There has been a lot written about how to effectively manage your time as a leader when building a new company. Paul Graham has a famous essay where he divides the needs of the engineer from the needs of the manager through the Maker’s Schedule and Manager’s Schedule. More recently, Danielle Morrill of Mattermark wrote about the transition from the Maker’s Schedule to the Manager’s Schedule as her company grows.
I have found significantly less written about how to effectively manage your time in the very early days of founding a company. In those early days, you cannot have a Maker’s Schedule since you cannot be sure exactly what you should make. However, you cannot have a Manager’s Schedule since you have to work on making something or else you will never get started. Then, what is the ideal Founder’s Schedule?
For me, the ideal Founder’s Schedule makes time for both making and meeting, since one without the other means you are not effectively narrowing in on your business. At the same time, it needs to make sure that you don’t constantly switch from one to another as you would then run the risk of context switching cost slashing all of your productivity.
Now that I’m a founder again myself, I have settled on the following schedule which I think is a great template for a Founder’s Schedule:
While it seems like all of your time is blocked off, in reality it leaves a lot of flexibility on how you spend your time. All of your time is divided up by purpose:
- Make: This is time when you are making. This does not mean always coding or building; it might mean writing, brainstorming or designing.
- Meet: This is time when you meet with people who might help you. That includes potential customers, investors, advisors and friends.
- Plan: This is when you plan what you’ll do tomorrow. Productivity studies show that you are more productive if you decide what you are going to do the night before, so we set that time aside at night. Likewise, we leave an hour or two on Friday to decide on the tasks for the following week.
- Research: This is time when you work on crazy ideas. While it might seem like a waste of time, it is important to think outside of the box and make sure you don’t get into ruts of ideas. The easiest way to break out of that is working on something that sounds crazy.
- Off: This is time when you aren’t working. You NEED this time to avoid burnout and keep the creative juices going. I guarantee you that you will be more productive all week if you take weekends to enjoy yourself.
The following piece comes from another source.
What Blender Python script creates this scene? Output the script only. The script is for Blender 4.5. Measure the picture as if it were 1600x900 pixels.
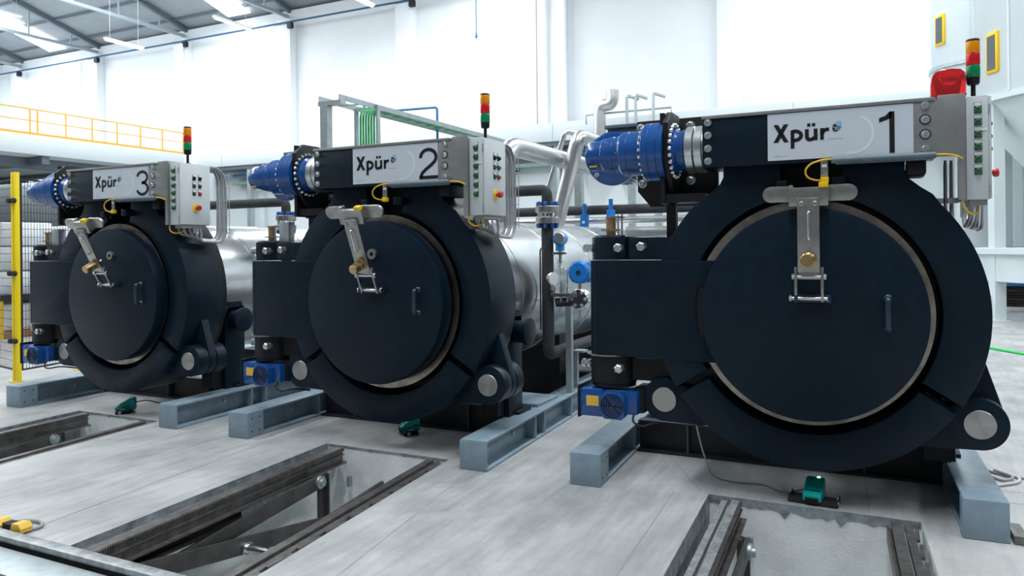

Bonus points if you exercise.
These purposes are then divided throughout the day to make the most of them.
- Make in the morning. Studies have shown that your most productive hours are in the morning (usually from 10a.m-noon), and so these are the hours when you should focus on the hardest mental tasks of making. Ideally, you would not even check your email until this time is over, lest you find yourself wasting this precious time on communications. (See Going the Distance).
- Meet in the afternoon. Lunch is an inherently social experience in our culture and you should take advantage of it, and the time after it, to meet and gather feedback. This will help you overcome the afternoon lull that would hit you sitting (or standing) at your desk trying to make.
- Make in the evening. Everyone gets a second wind, and it’s a great time to get more things done. Hopefully, you were inspired by some of your meetings or were able to figure out a problem from the morning by stepping away and now you can make the most of that creative boost.
I know there will be many people who decry this as a bad schedule, since it does not fit the typical model of how founders should spend their time. When you imagine a founder building a new company, you likely envision them in a dark room all day working in front of a computer screen, or spending every waking hour on the road interviewing customers. Doing both at once seems, at first, like it is the worst of both worlds.
However, I can tell you from experience that it has made me more productive. I no longer spend time making things that customers do not want since I have reality checks everyday. At the same time, I never spend time waiting to work on an idea since that time is reserved everyday.
If you are a new founder working to get your company get started, I hope you give this a try. If you do, let me know how it goes. But only in the afternoon — in the morning, I’ll be making.